A proposta da iniciativa é mostrar que do outro lado da ponte também tem cultura.

“É importante frisar que dentro dessa correria do dia a dia só o que temos nas periferias são movimentos de cultura, música, dança e barzinhos. Tem muita gente movimentando as comunidades da ZN e em outras periferias. Então, da ZN a ZS o lazer se mostra como algo fundamental para que a gente lide com as questões do dia a dia. Assim, o Praça Conecta vem como mais um lugar onde a gente possa encontrar os nossos e fazer uma resenha legal. Por fim, pensando na economia e no lazer, a cultura movimenta o comércio local, artistas, produtores e muita gente se mobilizam.”, disseram os produtores.

Os estudantes explicam ainda que, quando o poder público não chega, é a comunidade que se reinventa para sobreviver. Para eles, a ideia não é romantizar essa falta de incentivo, e sim chamar atenção desse vácuo de apoio do poder público. 

“Acho que quando o poder público falta, as comunidades desenvolvem formas e tecnologias para atenderem suas próprias demandas. Temos muitos artistas hoje que produzem de casa, produtores que, antes de se entenderem como tal, já estão organizando eventos em seus bairros. Então, quando falta apoio, damos um jeito de estourar. Não é à toa que um dos maiores nomes da música em Natal, hoje, é MC RB KBLZ que vem do Nossa Senhora da Apresentação. Estamos dando nosso jeito e fazendo bonito. Mas a ideia não é romantizar, isso é o que hoje precisamos fazer para poder criar nossas coisas. O Praça Conecta surge também como um chamado aos agentes políticos para que se atentem ao que está acontecendo nas periferias e em nossas praças. A ideia é chamar a atenção para que projetos como o nosso tenham suporte.”, contam.

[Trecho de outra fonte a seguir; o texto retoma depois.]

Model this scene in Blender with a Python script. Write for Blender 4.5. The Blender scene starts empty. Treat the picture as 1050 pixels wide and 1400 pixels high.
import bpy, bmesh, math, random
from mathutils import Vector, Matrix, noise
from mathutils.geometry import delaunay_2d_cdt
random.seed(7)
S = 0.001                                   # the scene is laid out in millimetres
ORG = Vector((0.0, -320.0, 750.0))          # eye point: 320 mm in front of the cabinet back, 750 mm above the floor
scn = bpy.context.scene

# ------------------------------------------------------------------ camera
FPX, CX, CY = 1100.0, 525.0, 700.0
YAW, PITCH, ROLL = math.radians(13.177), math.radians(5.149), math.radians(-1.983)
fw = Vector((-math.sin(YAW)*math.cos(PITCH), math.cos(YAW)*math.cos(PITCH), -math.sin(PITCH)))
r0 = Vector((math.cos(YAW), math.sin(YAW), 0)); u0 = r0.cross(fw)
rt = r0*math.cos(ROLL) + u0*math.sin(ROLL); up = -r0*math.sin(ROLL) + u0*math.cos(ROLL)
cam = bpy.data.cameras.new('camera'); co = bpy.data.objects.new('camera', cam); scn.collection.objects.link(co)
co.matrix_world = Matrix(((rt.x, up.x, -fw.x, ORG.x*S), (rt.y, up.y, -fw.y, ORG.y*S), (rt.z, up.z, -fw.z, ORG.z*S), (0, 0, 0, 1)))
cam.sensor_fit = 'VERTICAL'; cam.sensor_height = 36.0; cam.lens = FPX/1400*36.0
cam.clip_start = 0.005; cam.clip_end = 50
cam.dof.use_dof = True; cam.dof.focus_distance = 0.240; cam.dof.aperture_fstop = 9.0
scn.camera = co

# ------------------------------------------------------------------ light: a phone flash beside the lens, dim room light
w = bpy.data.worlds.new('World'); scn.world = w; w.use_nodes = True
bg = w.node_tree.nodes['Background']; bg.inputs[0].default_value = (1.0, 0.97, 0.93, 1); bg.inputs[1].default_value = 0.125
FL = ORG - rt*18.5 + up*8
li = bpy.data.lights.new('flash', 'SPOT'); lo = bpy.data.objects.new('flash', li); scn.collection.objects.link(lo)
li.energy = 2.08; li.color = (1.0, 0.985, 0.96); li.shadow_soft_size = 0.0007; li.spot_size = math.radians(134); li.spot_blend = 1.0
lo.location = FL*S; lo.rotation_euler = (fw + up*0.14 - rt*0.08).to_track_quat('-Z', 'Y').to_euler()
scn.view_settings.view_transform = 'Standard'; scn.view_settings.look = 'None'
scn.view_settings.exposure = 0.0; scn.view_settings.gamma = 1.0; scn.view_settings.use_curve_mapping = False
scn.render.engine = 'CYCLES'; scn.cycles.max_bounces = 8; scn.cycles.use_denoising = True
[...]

Ioanna explica que, embora ainda seja pouco, algumas políticas de incentivo ajudam o projeto a se manter de pé, como o apoio do vereador Daniel Valença (PT), parceiro antigo do projeto. Além disso, editais como a Lei Paulo Gustavo também são fundamentais para fomentar esse cenário na cidade.

“Temos algumas políticas públicas, leis de incentivo e editais com LPG e PNAB. Podemos considerar que hoje, mesmo de forma limitada, algumas dessas demandas estão sendo atendidas. Alguns projetos estão tendo visibilidade e conseguindo suporte. Ainda é pouco para que as comunidades possam mostrar o que têm de potencial, mas já apresentam possibilidades para nós. Tem muita coisa por se fazer, mas estamos aqui para continuar, como sempre, desenvolvendo formas e tecnologias para fazer um movimento massa em nossas comunidades.”, finalizam.